(3D scene scripts)
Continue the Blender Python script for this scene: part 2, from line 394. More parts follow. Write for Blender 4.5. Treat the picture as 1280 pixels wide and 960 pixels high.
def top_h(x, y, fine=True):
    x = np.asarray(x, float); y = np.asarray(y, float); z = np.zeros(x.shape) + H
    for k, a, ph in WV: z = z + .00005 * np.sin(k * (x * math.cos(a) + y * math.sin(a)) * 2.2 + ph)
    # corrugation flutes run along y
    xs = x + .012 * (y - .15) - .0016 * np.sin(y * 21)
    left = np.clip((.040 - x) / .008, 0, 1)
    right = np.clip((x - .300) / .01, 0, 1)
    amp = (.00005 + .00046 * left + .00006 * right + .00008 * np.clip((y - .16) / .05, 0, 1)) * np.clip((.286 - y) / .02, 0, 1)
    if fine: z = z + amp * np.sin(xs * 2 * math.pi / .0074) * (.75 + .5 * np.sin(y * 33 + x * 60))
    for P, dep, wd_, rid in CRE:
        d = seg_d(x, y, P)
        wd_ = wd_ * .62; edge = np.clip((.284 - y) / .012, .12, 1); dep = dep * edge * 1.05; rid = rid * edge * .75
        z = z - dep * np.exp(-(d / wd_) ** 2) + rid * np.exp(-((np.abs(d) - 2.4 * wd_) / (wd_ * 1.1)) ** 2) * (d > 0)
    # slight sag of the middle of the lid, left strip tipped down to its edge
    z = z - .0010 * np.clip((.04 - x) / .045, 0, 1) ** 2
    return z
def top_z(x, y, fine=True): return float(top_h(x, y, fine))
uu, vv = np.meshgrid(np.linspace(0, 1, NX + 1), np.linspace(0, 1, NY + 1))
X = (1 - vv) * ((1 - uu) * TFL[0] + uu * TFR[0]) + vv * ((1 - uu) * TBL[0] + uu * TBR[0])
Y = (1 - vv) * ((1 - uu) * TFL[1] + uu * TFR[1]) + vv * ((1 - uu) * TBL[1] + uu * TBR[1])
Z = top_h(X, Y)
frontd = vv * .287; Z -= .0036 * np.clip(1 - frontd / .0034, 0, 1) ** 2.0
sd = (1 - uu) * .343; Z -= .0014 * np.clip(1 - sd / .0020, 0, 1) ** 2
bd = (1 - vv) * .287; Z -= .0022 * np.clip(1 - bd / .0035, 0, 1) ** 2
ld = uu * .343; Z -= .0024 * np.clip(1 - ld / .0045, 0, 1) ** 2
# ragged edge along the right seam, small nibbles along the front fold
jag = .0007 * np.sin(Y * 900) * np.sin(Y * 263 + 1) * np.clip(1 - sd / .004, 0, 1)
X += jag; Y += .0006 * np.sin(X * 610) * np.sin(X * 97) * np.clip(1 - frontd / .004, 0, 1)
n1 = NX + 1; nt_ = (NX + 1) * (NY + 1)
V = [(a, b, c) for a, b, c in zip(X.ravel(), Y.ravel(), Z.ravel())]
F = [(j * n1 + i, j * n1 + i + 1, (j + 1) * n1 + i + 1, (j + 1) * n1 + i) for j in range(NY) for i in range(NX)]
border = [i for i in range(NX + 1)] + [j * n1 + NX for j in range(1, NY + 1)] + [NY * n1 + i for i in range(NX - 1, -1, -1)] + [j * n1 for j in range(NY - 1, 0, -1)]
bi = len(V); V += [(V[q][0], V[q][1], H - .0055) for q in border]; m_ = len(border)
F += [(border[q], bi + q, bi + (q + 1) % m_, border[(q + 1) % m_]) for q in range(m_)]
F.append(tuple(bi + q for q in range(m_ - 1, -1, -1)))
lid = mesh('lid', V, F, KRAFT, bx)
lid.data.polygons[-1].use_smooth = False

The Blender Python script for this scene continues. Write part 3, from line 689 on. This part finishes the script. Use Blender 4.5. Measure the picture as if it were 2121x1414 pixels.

TASK BRIEF: Extract the whole listing, character for character.

ANSWER FOR THIS EXERCISE:
Continue the Blender Python script for this scene: part 2, from line 394. More parts follow. Write for Blender 4.5. Treat the picture as 1280 pixels wide and 960 pixels high.
def top_h(x, y, fine=True):
    x = np.asarray(x, float); y = np.asarray(y, float); z = np.zeros(x.shape) + H
    for k, a, ph in WV: z = z + .00005 * np.sin(k * (x * math.cos(a) + y * math.sin(a)) * 2.2 + ph)
    # corrugation flutes run along y
    xs = x + .012 * (y - .15) - .0016 * np.sin(y * 21)
    left = np.clip((.040 - x) / .008, 0, 1)
    right = np.clip((x - .300) / .01, 0, 1)
    amp = (.00005 + .00046 * left + .00006 * right + .00008 * np.clip((y - .16) / .05, 0, 1)) * np.clip((.286 - y) / .02, 0, 1)
    if fine: z = z + amp * np.sin(xs * 2 * math.pi / .0074) * (.75 + .5 * np.sin(y * 33 + x * 60))
    for P, dep, wd_, rid in CRE:
        d = seg_d(x, y, P)
        wd_ = wd_ * .62; edge = np.clip((.284 - y) / .012, .12, 1); dep = dep * edge * 1.05; rid = rid * edge * .75
        z = z - dep * np.exp(-(d / wd_) ** 2) + rid * np.exp(-((np.abs(d) - 2.4 * wd_) / (wd_ * 1.1)) ** 2) * (d > 0)
    # slight sag of the middle of the lid, left strip tipped down to its edge
    z = z - .0010 * np.clip((.04 - x) / .045, 0, 1) ** 2
    return z
def top_z(x, y, fine=True): return float(top_h(x, y, fine))
uu, vv = np.meshgrid(np.linspace(0, 1, NX + 1), np.linspace(0, 1, NY + 1))
X = (1 - vv) * ((1 - uu) * TFL[0] + uu * TFR[0]) + vv * ((1 - uu) * TBL[0] + uu * TBR[0])
Y = (1 - vv) * ((1 - uu) * TFL[1] + uu * TFR[1]) + vv * ((1 - uu) * TBL[1] + uu * TBR[1])
Z = top_h(X, Y)
frontd = vv * .287; Z -= .0036 * np.clip(1 - frontd / .0034, 0, 1) ** 2.0
sd = (1 - uu) * .343; Z -= .0014 * np.clip(1 - sd / .0020, 0, 1) ** 2
bd = (1 - vv) * .287; Z -= .0022 * np.clip(1 - bd / .0035, 0, 1) ** 2
ld = uu * .343; Z -= .0024 * np.clip(1 - ld / .0045, 0, 1) ** 2
# ragged edge along the right seam, small nibbles along the front fold
jag = .0007 * np.sin(Y * 900) * np.sin(Y * 263 + 1) * np.clip(1 - sd / .004, 0, 1)
X += jag; Y += .0006 * np.sin(X * 610) * np.sin(X * 97) * np.clip(1 - frontd / .004, 0, 1)
n1 = NX + 1; nt_ = (NX + 1) * (NY + 1)
V = [(a, b, c) for a, b, c in zip(X.ravel(), Y.ravel(), Z.ravel())]
F = [(j * n1 + i, j * n1 + i + 1, (j + 1) * n1 + i + 1, (j + 1) * n1 + i) for j in range(NY) for i in range(NX)]
border = [i for i in range(NX + 1)] + [j * n1 + NX for j in range(1, NY + 1)] + [NY * n1 + i for i in range(NX - 1, -1, -1)] + [j * n1 for j in range(NY - 1, 0, -1)]
bi = len(V); V += [(V[q][0], V[q][1], H - .0055) for q in border]; m_ = len(border)
F += [(border[q], bi + q, bi + (q + 1) % m_, border[(q + 1) % m_]) for q in range(m_)]
F.append(tuple(bi + q for q in range(m_ - 1, -1, -1)))
lid = mesh('lid', V, F, KRAFT, bx)
lid.data.polygons[-1].use_smooth = False

The Blender Python script for this scene continues. Write part 3, from line 689 on. This part finishes the script. Use Blender 4.5. Measure the picture as if it were 2121x1414 pixels.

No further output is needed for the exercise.